• _Aim_: Reproduce each line exactly.

• _Provided data_:

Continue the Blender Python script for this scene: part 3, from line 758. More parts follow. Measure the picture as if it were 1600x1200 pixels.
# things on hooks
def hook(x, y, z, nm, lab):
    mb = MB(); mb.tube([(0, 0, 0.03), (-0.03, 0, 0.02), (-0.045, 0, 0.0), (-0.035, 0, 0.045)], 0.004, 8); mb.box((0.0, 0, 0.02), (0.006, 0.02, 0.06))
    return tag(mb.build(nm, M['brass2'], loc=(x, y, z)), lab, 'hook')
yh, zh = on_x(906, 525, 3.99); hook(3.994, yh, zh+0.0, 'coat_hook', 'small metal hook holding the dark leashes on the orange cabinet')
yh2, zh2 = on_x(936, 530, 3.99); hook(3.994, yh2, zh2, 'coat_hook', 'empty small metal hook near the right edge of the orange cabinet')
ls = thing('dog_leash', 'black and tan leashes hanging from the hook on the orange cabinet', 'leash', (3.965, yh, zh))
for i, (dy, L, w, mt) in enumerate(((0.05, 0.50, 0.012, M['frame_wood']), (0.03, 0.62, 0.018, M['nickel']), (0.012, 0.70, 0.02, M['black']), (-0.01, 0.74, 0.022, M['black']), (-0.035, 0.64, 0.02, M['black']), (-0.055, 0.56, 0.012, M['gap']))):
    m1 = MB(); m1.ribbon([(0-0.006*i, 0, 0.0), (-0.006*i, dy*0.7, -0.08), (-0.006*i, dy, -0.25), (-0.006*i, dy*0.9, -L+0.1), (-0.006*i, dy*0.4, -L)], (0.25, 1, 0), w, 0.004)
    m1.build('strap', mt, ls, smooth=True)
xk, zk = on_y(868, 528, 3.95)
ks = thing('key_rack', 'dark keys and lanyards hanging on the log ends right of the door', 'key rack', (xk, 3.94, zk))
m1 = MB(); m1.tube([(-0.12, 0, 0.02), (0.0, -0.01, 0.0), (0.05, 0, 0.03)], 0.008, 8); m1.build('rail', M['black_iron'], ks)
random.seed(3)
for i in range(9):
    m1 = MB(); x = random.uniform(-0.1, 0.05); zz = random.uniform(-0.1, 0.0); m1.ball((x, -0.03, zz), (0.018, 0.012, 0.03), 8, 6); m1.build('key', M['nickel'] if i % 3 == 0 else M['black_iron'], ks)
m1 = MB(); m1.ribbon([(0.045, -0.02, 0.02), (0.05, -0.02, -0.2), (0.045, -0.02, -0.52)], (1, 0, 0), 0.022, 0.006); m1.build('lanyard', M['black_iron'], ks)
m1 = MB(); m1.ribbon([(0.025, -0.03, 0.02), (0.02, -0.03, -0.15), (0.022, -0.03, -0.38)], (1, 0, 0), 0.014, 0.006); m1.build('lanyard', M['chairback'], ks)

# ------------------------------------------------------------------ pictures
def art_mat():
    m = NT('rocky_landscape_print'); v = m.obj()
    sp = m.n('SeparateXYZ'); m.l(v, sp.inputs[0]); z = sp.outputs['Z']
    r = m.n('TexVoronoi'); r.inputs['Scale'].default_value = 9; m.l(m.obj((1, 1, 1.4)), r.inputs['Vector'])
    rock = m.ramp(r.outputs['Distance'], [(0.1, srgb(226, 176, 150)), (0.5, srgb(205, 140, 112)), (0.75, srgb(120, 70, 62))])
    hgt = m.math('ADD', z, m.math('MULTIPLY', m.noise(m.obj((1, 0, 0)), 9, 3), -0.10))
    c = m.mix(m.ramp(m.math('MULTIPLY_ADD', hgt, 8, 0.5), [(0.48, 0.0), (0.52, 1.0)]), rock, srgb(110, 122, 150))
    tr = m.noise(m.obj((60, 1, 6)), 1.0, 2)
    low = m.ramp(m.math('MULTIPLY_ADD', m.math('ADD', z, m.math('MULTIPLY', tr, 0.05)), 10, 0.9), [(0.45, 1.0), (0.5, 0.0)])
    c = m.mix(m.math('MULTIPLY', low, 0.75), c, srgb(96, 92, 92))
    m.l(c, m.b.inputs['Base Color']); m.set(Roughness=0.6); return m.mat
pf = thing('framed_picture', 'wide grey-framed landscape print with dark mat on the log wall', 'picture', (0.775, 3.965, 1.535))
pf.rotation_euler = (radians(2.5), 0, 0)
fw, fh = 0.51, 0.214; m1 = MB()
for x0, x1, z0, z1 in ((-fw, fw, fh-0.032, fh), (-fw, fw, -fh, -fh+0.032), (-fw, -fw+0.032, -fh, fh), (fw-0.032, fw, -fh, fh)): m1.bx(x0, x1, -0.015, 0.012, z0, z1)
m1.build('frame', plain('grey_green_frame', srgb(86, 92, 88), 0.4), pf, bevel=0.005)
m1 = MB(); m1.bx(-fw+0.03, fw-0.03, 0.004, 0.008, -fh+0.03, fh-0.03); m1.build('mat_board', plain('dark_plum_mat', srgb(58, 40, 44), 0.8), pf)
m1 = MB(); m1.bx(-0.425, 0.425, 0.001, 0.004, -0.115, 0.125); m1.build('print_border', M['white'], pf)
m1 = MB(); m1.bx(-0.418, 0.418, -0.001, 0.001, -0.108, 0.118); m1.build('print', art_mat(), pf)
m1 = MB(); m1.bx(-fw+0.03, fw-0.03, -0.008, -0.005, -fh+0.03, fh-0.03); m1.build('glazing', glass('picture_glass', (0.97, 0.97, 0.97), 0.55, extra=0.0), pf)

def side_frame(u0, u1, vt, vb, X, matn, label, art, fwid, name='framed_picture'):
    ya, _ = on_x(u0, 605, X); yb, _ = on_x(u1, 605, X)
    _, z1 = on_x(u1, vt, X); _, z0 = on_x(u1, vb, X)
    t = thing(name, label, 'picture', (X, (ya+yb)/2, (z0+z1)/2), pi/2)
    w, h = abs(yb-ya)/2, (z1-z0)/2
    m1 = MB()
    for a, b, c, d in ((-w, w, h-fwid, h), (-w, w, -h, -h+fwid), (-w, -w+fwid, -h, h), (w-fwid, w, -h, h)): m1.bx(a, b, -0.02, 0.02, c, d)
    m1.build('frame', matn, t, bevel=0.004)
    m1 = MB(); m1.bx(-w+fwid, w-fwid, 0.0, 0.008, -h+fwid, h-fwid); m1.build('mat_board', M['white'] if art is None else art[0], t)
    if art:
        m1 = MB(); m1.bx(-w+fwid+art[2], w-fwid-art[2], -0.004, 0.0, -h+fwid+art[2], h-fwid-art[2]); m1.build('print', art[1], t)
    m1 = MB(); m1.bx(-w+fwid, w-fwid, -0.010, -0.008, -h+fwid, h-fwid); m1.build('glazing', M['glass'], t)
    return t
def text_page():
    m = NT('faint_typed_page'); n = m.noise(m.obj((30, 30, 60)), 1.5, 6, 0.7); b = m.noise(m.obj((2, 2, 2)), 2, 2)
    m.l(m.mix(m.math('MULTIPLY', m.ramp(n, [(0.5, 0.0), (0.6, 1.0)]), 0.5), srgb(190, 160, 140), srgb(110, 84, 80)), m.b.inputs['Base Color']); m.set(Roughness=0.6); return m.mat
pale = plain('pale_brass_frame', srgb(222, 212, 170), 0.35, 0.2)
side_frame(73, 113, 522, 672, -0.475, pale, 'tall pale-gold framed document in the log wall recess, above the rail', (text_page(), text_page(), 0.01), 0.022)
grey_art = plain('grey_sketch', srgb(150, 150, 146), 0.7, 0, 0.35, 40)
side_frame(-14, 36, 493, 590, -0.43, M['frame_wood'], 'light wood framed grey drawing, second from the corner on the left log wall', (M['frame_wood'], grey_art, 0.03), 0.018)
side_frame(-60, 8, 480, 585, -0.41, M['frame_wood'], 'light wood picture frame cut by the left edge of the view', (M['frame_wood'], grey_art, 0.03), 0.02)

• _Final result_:
Continue the Blender Python script for this scene: part 3, from line 758. More parts follow. Measure the picture as if it were 1600x1200 pixels.
# things on hooks
def hook(x, y, z, nm, lab):
    mb = MB(); mb.tube([(0, 0, 0.03), (-0.03, 0, 0.02), (-0.045, 0, 0.0), (-0.035, 0, 0.045)], 0.004, 8); mb.box((0.0, 0, 0.02), (0.006, 0.02, 0.06))
    return tag(mb.build(nm, M['brass2'], loc=(x, y, z)), lab, 'hook')
yh, zh = on_x(906, 525, 3.99); hook(3.994, yh, zh+0.0, 'coat_hook', 'small metal hook holding the dark leashes on the orange cabinet')
yh2, zh2 = on_x(936, 530, 3.99); hook(3.994, yh2, zh2, 'coat_hook', 'empty small metal hook near the right edge of the orange cabinet')
ls = thing('dog_leash', 'black and tan leashes hanging from the hook on the orange cabinet', 'leash', (3.965, yh, zh))
for i, (dy, L, w, mt) in enumerate(((0.05, 0.50, 0.012, M['frame_wood']), (0.03, 0.62, 0.018, M['nickel']), (0.012, 0.70, 0.02, M['black']), (-0.01, 0.74, 0.022, M['black']), (-0.035, 0.64, 0.02, M['black']), (-0.055, 0.56, 0.012, M['gap']))):
    m1 = MB(); m1.ribbon([(0-0.006*i, 0, 0.0), (-0.006*i, dy*0.7, -0.08), (-0.006*i, dy, -0.25), (-0.006*i, dy*0.9, -L+0.1), (-0.006*i, dy*0.4, -L)], (0.25, 1, 0), w, 0.004)
    m1.build('strap', mt, ls, smooth=True)
xk, zk = on_y(868, 528, 3.95)
ks = thing('key_rack', 'dark keys and lanyards hanging on the log ends right of the door', 'key rack', (xk, 3.94, zk))
m1 = MB(); m1.tube([(-0.12, 0, 0.02), (0.0, -0.01, 0.0), (0.05, 0, 0.03)], 0.008, 8); m1.build('rail', M['black_iron'], ks)
random.seed(3)
for i in range(9):
    m1 = MB(); x = random.uniform(-0.1, 0.05); zz = random.uniform(-0.1, 0.0); m1.ball((x, -0.03, zz), (0.018, 0.012, 0.03), 8, 6); m1.build('key', M['nickel'] if i % 3 == 0 else M['black_iron'], ks)
m1 = MB(); m1.ribbon([(0.045, -0.02, 0.02), (0.05, -0.02, -0.2), (0.045, -0.02, -0.52)], (1, 0, 0), 0.022, 0.006); m1.build('lanyard', M['black_iron'], ks)
m1 = MB(); m1.ribbon([(0.025, -0.03, 0.02), (0.02, -0.03, -0.15), (0.022, -0.03, -0.38)], (1, 0, 0), 0.014, 0.006); m1.build('lanyard', M['chairback'], ks)

# ------------------------------------------------------------------ pictures
def art_mat():
    m = NT('rocky_landscape_print'); v = m.obj()
    sp = m.n('SeparateXYZ'); m.l(v, sp.inputs[0]); z = sp.outputs['Z']
    r = m.n('TexVoronoi'); r.inputs['Scale'].default_value = 9; m.l(m.obj((1, 1, 1.4)), r.inputs['Vector'])
    rock = m.ramp(r.outputs['Distance'], [(0.1, srgb(226, 176, 150)), (0.5, srgb(205, 140, 112)), (0.75, srgb(120, 70, 62))])
    hgt = m.math('ADD', z, m.math('MULTIPLY', m.noise(m.obj((1, 0, 0)), 9, 3), -0.10))
    c = m.mix(m.ramp(m.math('MULTIPLY_ADD', hgt, 8, 0.5), [(0.48, 0.0), (0.52, 1.0)]), rock, srgb(110, 122, 150))
    tr = m.noise(m.obj((60, 1, 6)), 1.0, 2)
    low = m.ramp(m.math('MULTIPLY_ADD', m.math('ADD', z, m.math('MULTIPLY', tr, 0.05)), 10, 0.9), [(0.45, 1.0), (0.5, 0.0)])
    c = m.mix(m.math('MULTIPLY', low, 0.75), c, srgb(96, 92, 92))
    m.l(c, m.b.inputs['Base Color']); m.set(Roughness=0.6); return m.mat
pf = thing('framed_picture', 'wide grey-framed landscape print with dark mat on the log wall', 'picture', (0.775, 3.965, 1.535))
pf.rotation_euler = (radians(2.5), 0, 0)
fw, fh = 0.51, 0.214; m1 = MB()
for x0, x1, z0, z1 in ((-fw, fw, fh-0.032, fh), (-fw, fw, -fh, -fh+0.032), (-fw, -fw+0.032, -fh, fh), (fw-0.032, fw, -fh, fh)): m1.bx(x0, x1, -0.015, 0.012, z0, z1)
m1.build('frame', plain('grey_green_frame', srgb(86, 92, 88), 0.4), pf, bevel=0.005)
m1 = MB(); m1.bx(-fw+0.03, fw-0.03, 0.004, 0.008, -fh+0.03, fh-0.03); m1.build('mat_board', plain('dark_plum_mat', srgb(58, 40, 44), 0.8), pf)
m1 = MB(); m1.bx(-0.425, 0.425, 0.001, 0.004, -0.115, 0.125); m1.build('print_border', M['white'], pf)
m1 = MB(); m1.bx(-0.418, 0.418, -0.001, 0.001, -0.108, 0.118); m1.build('print', art_mat(), pf)
m1 = MB(); m1.bx(-fw+0.03, fw-0.03, -0.008, -0.005, -fh+0.03, fh-0.03); m1.build('glazing', glass('picture_glass', (0.97, 0.97, 0.97), 0.55, extra=0.0), pf)

def side_frame(u0, u1, vt, vb, X, matn, label, art, fwid, name='framed_picture'):
    ya, _ = on_x(u0, 605, X); yb, _ = on_x(u1, 605, X)
    _, z1 = on_x(u1, vt, X); _, z0 = on_x(u1, vb, X)
    t = thing(name, label, 'picture', (X, (ya+yb)/2, (z0+z1)/2), pi/2)
    w, h = abs(yb-ya)/2, (z1-z0)/2
    m1 = MB()
    for a, b, c, d in ((-w, w, h-fwid, h), (-w, w, -h, -h+fwid), (-w, -w+fwid, -h, h), (w-fwid, w, -h, h)): m1.bx(a, b, -0.02, 0.02, c, d)
    m1.build('frame', matn, t, bevel=0.004)
    m1 = MB(); m1.bx(-w+fwid, w-fwid, 0.0, 0.008, -h+fwid, h-fwid); m1.build('mat_board', M['white'] if art is None else art[0], t)
    if art:
        m1 = MB(); m1.bx(-w+fwid+art[2], w-fwid-art[2], -0.004, 0.0, -h+fwid+art[2], h-fwid-art[2]); m1.build('print', art[1], t)
    m1 = MB(); m1.bx(-w+fwid, w-fwid, -0.010, -0.008, -h+fwid, h-fwid); m1.build('glazing', M['glass'], t)
    return t
def text_page():
    m = NT('faint_typed_page'); n = m.noise(m.obj((30, 30, 60)), 1.5, 6, 0.7); b = m.noise(m.obj((2, 2, 2)), 2, 2)
    m.l(m.mix(m.math('MULTIPLY', m.ramp(n, [(0.5, 0.0), (0.6, 1.0)]), 0.5), srgb(190, 160, 140), srgb(110, 84, 80)), m.b.inputs['Base Color']); m.set(Roughness=0.6); return m.mat
pale = plain('pale_brass_frame', srgb(222, 212, 170), 0.35, 0.2)
side_frame(73, 113, 522, 672, -0.475, pale, 'tall pale-gold framed document in the log wall recess, above the rail', (text_page(), text_page(), 0.01), 0.022)
grey_art = plain('grey_sketch', srgb(150, 150, 146), 0.7, 0, 0.35, 40)
side_frame(-14, 36, 493, 590, -0.43, M['frame_wood'], 'light wood framed grey drawing, second from the corner on the left log wall', (M['frame_wood'], grey_art, 0.03), 0.018)
side_frame(-60, 8, 480, 585, -0.41, M['frame_wood'], 'light wood picture frame cut by the left edge of the view', (M['frame_wood'], grey_art, 0.03), 0.02)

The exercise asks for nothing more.